C’è un vecchio detto, ma potremmo chiamarla invettiva sprezzante, che ha un record di resilienza invidiabile: armiamoci e partite. Una efficace metafora diretta a coloro che decidono, consci che le loro decisioni peseranno sulle spalle di altri. Il sarcasmo velenoso non è solo un modo di denunciare l’irresponsabilità e la furbizia, ma una realtà, tutta israeliana, contro la quale, dopo quasi settant’anni, gli israeliani si sono ribellati. Ora non sarà più così.
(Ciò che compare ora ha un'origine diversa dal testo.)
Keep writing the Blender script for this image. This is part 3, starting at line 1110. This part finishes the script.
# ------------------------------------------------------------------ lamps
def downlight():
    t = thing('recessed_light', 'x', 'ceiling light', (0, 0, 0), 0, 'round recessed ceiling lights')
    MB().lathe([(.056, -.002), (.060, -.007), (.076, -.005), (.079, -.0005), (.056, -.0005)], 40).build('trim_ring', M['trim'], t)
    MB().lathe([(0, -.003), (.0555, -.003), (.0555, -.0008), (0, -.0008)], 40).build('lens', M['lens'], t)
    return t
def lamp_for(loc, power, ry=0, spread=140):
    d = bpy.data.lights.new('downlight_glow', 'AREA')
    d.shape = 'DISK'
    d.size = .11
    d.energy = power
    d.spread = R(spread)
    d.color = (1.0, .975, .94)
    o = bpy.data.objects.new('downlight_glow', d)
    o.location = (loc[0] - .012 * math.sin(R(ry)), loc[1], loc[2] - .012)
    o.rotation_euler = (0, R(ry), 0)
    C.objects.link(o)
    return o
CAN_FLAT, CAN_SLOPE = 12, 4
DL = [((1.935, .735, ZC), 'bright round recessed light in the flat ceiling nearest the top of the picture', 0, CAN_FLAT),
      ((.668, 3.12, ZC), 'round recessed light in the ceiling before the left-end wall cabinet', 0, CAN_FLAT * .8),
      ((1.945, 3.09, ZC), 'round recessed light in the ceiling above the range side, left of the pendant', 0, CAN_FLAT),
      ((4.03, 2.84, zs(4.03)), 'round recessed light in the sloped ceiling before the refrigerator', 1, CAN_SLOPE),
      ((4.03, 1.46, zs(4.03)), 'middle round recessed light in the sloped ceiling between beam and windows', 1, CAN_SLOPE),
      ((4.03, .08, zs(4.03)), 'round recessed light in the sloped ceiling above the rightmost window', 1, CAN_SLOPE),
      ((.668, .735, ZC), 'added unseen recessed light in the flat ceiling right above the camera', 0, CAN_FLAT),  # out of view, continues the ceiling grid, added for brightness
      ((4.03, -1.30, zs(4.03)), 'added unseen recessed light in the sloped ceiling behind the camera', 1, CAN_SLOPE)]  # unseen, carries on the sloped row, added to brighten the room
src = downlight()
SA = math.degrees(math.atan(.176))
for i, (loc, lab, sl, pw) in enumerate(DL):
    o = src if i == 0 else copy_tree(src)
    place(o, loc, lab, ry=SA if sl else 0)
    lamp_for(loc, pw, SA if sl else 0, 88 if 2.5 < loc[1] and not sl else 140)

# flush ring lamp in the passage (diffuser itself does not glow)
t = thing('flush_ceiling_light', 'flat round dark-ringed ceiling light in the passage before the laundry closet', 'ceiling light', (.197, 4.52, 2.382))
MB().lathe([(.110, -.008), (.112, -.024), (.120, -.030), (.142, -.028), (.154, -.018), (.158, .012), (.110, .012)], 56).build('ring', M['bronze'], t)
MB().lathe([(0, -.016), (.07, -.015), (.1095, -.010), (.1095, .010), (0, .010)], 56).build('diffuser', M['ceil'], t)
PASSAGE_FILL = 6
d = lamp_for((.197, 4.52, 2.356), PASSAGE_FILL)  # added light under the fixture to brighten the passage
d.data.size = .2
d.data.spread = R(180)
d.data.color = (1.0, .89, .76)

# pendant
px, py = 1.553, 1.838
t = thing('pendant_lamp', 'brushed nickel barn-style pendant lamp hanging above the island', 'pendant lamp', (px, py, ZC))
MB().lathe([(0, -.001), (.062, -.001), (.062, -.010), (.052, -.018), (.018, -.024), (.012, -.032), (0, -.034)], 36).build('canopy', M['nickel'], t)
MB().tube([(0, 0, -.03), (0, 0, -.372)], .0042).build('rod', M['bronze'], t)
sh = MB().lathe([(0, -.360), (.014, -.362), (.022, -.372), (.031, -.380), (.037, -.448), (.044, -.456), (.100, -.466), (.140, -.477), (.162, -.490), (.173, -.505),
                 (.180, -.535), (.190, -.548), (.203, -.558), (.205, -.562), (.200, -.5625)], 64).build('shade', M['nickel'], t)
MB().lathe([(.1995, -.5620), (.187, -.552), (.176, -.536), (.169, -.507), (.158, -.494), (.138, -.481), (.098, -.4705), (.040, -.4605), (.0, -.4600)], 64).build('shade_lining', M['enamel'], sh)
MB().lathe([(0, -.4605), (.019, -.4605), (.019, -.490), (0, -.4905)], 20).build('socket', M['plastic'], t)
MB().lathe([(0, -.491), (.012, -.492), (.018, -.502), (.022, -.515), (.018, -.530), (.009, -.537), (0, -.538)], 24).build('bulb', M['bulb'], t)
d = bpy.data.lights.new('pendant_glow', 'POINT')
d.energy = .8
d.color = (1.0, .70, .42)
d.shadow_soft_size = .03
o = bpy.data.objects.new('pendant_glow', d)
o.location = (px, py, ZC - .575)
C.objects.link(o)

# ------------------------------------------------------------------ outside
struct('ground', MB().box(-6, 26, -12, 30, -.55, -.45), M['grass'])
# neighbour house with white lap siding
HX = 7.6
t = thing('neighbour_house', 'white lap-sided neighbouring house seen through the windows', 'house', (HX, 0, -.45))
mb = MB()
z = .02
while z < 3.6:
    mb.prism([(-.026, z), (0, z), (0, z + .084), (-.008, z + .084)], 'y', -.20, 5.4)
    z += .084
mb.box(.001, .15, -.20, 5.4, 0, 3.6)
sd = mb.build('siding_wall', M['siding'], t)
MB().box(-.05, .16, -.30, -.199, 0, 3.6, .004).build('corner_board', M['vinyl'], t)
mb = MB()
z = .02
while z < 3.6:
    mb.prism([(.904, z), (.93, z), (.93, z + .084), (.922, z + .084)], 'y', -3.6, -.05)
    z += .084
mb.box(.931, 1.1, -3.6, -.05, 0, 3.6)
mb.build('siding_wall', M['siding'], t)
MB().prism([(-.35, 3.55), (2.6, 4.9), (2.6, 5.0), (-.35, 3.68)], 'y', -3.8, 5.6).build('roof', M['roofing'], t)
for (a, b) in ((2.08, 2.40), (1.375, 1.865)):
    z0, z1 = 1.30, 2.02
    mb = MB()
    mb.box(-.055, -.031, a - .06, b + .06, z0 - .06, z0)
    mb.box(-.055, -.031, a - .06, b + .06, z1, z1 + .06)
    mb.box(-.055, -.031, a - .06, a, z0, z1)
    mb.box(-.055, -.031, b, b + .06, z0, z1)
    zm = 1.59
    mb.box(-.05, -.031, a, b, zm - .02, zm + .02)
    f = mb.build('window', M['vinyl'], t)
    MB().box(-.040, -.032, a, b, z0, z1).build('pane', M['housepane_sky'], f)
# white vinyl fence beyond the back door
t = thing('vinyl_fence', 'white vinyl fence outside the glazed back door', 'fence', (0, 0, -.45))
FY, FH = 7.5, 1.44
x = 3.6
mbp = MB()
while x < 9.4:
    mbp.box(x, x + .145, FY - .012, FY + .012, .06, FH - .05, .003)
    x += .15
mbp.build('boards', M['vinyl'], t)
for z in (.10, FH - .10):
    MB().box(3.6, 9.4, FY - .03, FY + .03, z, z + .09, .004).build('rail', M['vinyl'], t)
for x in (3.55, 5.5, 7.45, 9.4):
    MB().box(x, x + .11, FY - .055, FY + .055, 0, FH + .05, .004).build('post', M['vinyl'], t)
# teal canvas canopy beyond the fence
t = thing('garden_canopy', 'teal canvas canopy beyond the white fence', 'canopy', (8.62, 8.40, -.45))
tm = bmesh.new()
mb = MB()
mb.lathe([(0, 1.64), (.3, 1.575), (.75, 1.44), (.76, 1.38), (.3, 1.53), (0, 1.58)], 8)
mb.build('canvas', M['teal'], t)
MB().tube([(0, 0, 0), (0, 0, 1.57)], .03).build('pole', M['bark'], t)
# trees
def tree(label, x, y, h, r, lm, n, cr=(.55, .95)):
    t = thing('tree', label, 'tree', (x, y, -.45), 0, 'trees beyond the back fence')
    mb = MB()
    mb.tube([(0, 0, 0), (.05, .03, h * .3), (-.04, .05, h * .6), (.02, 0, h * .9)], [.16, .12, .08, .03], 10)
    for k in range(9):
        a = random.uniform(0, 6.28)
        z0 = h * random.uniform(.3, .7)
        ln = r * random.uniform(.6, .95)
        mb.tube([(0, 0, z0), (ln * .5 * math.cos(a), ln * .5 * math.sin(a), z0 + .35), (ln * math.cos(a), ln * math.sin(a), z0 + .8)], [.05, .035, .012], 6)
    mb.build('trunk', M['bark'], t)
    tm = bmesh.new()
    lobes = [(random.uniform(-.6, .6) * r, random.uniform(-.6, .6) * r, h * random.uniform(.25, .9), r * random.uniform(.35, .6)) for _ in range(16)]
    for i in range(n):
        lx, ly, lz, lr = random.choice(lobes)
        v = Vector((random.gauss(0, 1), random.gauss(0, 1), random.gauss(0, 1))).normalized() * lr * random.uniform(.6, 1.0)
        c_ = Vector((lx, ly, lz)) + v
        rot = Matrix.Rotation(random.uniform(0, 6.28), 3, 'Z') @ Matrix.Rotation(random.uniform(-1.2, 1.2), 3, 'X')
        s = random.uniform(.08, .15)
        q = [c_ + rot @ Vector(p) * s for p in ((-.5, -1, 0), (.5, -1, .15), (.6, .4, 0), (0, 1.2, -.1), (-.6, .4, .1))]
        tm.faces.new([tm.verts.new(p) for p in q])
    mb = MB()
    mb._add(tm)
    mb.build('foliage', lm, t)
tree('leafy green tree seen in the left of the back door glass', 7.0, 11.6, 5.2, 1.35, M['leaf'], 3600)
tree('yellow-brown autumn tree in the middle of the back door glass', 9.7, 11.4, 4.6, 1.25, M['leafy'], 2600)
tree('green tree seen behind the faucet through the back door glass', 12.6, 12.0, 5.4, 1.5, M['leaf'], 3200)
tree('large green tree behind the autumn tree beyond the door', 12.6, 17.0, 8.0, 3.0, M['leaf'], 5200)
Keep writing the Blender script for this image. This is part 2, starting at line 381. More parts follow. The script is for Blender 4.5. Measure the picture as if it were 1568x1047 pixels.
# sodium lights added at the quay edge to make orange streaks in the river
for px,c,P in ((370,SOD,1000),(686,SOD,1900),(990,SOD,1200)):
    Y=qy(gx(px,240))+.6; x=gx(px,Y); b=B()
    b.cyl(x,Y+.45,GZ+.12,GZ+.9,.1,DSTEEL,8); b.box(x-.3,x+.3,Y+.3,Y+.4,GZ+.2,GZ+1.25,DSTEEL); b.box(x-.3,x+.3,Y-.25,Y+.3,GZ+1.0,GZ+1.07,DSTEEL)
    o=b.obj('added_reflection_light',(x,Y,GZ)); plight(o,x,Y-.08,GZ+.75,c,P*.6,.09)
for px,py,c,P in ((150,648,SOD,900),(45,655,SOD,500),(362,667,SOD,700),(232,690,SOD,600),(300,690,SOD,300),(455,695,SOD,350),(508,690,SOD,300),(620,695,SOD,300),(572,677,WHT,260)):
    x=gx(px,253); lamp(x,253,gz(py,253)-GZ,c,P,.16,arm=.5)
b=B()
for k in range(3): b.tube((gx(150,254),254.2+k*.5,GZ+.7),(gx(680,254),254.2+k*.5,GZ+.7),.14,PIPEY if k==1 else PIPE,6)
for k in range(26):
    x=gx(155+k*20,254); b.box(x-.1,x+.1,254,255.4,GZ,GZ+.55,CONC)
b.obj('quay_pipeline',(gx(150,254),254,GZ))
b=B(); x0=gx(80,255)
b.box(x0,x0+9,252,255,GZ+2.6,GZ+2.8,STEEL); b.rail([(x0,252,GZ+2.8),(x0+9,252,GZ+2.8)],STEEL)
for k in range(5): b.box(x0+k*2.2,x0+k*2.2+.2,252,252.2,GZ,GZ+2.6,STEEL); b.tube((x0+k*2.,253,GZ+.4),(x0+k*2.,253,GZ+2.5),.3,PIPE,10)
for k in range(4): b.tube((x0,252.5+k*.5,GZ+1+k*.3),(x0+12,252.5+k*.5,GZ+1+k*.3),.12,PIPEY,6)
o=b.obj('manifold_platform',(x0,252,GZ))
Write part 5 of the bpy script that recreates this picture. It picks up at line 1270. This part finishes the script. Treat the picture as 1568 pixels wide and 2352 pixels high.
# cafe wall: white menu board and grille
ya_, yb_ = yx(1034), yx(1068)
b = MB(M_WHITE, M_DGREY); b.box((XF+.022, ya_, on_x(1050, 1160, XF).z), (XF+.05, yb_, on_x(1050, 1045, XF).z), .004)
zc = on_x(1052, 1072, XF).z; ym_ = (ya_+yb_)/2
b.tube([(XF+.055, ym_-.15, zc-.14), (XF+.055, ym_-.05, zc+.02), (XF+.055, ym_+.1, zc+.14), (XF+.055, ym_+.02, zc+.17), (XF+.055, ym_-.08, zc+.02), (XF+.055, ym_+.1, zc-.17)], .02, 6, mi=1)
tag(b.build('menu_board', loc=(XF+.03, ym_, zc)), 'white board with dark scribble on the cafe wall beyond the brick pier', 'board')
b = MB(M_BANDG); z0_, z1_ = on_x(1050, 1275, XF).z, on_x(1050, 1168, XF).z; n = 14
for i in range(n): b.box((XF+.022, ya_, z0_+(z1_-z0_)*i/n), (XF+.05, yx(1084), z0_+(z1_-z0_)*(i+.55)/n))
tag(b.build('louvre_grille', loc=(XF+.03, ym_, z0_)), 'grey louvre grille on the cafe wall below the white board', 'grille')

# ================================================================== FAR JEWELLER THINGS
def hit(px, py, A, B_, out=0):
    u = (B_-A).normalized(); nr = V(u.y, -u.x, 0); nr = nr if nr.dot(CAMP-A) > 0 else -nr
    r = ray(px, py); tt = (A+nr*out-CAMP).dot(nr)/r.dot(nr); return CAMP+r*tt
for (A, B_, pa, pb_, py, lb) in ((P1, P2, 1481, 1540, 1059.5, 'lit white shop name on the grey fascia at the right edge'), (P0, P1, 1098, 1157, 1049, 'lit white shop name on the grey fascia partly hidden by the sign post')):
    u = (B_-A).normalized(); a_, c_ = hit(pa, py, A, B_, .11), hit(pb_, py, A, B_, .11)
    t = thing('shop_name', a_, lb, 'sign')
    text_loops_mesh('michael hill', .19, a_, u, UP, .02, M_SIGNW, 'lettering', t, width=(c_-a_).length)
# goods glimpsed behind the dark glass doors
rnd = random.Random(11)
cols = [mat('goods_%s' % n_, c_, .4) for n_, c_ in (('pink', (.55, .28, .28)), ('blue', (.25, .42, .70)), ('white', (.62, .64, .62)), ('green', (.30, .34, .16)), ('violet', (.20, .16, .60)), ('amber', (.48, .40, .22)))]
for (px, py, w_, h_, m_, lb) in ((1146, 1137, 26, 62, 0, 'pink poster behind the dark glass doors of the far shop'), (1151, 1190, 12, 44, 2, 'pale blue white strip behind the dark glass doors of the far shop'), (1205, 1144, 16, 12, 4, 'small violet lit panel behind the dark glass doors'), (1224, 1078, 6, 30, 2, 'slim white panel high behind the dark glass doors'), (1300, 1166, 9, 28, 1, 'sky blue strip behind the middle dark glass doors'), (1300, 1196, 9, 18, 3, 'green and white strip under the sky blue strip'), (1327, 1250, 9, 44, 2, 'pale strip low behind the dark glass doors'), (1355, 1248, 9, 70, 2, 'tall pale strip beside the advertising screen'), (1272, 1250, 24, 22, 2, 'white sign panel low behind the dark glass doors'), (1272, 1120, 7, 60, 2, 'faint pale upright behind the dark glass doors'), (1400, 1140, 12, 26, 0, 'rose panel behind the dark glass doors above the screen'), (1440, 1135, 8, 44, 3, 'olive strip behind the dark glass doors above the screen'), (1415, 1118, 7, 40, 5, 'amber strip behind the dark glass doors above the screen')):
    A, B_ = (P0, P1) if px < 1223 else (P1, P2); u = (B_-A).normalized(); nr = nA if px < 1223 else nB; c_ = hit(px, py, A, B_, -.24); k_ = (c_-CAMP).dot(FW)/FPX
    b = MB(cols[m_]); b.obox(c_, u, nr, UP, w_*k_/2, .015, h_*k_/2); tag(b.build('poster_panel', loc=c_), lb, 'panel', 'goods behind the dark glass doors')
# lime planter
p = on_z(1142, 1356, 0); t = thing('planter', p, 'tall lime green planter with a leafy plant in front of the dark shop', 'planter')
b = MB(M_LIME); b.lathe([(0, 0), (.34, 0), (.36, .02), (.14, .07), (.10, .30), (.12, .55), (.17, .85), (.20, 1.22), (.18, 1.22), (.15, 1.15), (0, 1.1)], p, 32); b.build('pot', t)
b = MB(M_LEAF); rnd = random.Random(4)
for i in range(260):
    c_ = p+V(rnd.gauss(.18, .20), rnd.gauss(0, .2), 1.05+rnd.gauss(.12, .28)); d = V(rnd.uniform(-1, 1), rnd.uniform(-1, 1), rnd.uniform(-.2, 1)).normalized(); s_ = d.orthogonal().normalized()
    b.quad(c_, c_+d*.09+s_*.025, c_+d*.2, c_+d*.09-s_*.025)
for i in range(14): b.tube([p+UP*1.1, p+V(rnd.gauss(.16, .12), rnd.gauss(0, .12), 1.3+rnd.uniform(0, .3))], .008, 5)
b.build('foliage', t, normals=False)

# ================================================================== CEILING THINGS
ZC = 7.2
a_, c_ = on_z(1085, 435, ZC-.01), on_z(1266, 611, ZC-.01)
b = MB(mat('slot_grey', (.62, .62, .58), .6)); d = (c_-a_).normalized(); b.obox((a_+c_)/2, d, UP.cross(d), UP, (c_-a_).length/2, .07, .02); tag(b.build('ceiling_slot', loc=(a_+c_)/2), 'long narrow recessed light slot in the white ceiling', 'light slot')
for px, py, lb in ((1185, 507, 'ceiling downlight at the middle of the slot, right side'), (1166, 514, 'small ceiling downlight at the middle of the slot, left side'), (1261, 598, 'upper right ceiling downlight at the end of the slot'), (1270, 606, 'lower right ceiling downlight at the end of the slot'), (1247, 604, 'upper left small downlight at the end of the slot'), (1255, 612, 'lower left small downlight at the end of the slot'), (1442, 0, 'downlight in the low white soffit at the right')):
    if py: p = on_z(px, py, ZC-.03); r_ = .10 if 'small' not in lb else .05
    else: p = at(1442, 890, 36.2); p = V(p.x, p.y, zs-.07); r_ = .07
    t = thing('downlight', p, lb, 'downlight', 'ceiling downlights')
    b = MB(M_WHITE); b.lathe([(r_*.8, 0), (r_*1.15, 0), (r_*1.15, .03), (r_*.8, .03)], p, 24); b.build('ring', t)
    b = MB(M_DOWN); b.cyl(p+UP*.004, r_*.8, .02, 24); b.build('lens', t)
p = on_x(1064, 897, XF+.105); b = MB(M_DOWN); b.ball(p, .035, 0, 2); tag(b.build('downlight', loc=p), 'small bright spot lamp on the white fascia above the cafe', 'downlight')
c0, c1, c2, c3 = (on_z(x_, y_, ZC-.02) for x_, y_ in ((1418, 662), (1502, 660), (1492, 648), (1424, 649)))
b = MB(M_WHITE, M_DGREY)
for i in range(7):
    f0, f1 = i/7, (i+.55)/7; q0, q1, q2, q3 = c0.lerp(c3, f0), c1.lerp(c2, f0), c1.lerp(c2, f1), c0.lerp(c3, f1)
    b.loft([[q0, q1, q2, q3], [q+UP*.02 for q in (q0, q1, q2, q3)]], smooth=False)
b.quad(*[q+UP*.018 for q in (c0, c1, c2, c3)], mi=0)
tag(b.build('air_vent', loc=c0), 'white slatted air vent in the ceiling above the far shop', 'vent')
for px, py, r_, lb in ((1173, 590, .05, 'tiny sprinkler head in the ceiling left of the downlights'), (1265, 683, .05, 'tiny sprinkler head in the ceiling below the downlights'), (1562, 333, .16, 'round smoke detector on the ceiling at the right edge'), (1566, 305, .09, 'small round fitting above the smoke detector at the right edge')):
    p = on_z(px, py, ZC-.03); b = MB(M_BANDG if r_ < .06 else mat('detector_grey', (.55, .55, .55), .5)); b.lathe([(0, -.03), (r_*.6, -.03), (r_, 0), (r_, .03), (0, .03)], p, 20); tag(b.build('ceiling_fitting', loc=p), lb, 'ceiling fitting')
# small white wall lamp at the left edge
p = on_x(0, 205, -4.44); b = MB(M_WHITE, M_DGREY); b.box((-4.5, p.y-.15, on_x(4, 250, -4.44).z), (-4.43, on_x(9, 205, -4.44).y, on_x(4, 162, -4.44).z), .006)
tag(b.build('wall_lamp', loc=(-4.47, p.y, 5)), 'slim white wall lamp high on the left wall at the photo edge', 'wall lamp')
A scandire le ragioni della guerra — sempre e comunque, per fare nascere il Grande Israele e aspirare così alla venuta del Messia — è stata la minoranza religiosa e politica dei messianici; i giovani mandati a combattere sono stati… gli altri. Gli studenti delle yeshivah sono stati esentati. Il bagno di sangue recente a Gaza ha costretto il governo ad abolire l’esenzione, e gli esentati, con le loro famiglie, sono scesi in piazza a protestare a Gerusalemme, per difendere il privilegio d’essere esclusi dall’obbligo di difendere il Paese — un privilegio, diciamolo, ipocrita e furbo, costruito sulla pelle altrui.
L’episodio ha un valore che travalica il contingente: racconta la frattura profonda che attraversa la società israeliana. Da una parte, un Paese che si definisce democrazia liberale, pluralista e occidentale; dall’altra, un corpo teocratico che ne plasma le scelte, ne indirizza la politica estera e, sempre più spesso, ne condiziona la stessa identità. Israele è una democrazia parlamentare, ma con un’anima teocratica che non ha mai smesso di pulsare: un’alleanza politica tra partiti ultraortodossi e sionismo religioso che, da almeno vent’anni, rappresenta la chiave di volta di ogni maggioranza di governo.
La legittimazione ideologica delle guerre ricorrenti a Gaza o in Cisgiordania nasce anche qui: nel linguaggio biblico trasformato in dottrina politica, nella promessa messianica convertita in programma di governo. La “terra promessa” diventa così un progetto geopolitico, e la difesa dello Stato un dovere sacro, spesso piegato a fini di potere, come nel caso del capo del governo, Netanyahu. La teologia militante che giustifica le colonie ebraiche in territori occupati si intreccia con la strategia militare di difesa, creando un ibrido: uno Stato laico che combatte anche per motivi religiosi.
La protesta dei giovani religiosi, o meglio dei loro congiunti, mostra l’altra faccia di questa alleanza: il privilegio della fede che si sottrae al sacrificio comune, il servizio militare. È come se la religione, da fonte di coesione, fosse diventata un dispositivo di disuguaglianza. Non è un caso che le piazze di Gerusalemme siano oggi un mosaico di contraddizioni: madri di soldati caduti accanto a madri di studenti che non partiranno mai; veterani di guerra contro rabbini che predicano l’attesa del Messia; cittadini laici che chiedono equità di fronte alla morte, mentre altri invocano l’intervento divino.
È in questa frattura che Israele misura oggi la propria crisi d’identità: democrazia o teocrazia, repubblica di cittadini o regno di eletti? Il Paese che nacque per garantire sicurezza e autodeterminazione al popolo ebraico si ritrova prigioniero di una contraddizione che rischia di minarne le fondamenta morali. E forse, proprio in questo dibattito sulla leva militare, si nasconde la domanda più radicale: chi ha il diritto — o il dovere — di difendere uno Stato che, a volte, sembra appartenere più a Dio che ai suoi cittadini? Un Dio di cui si usa ed abusa.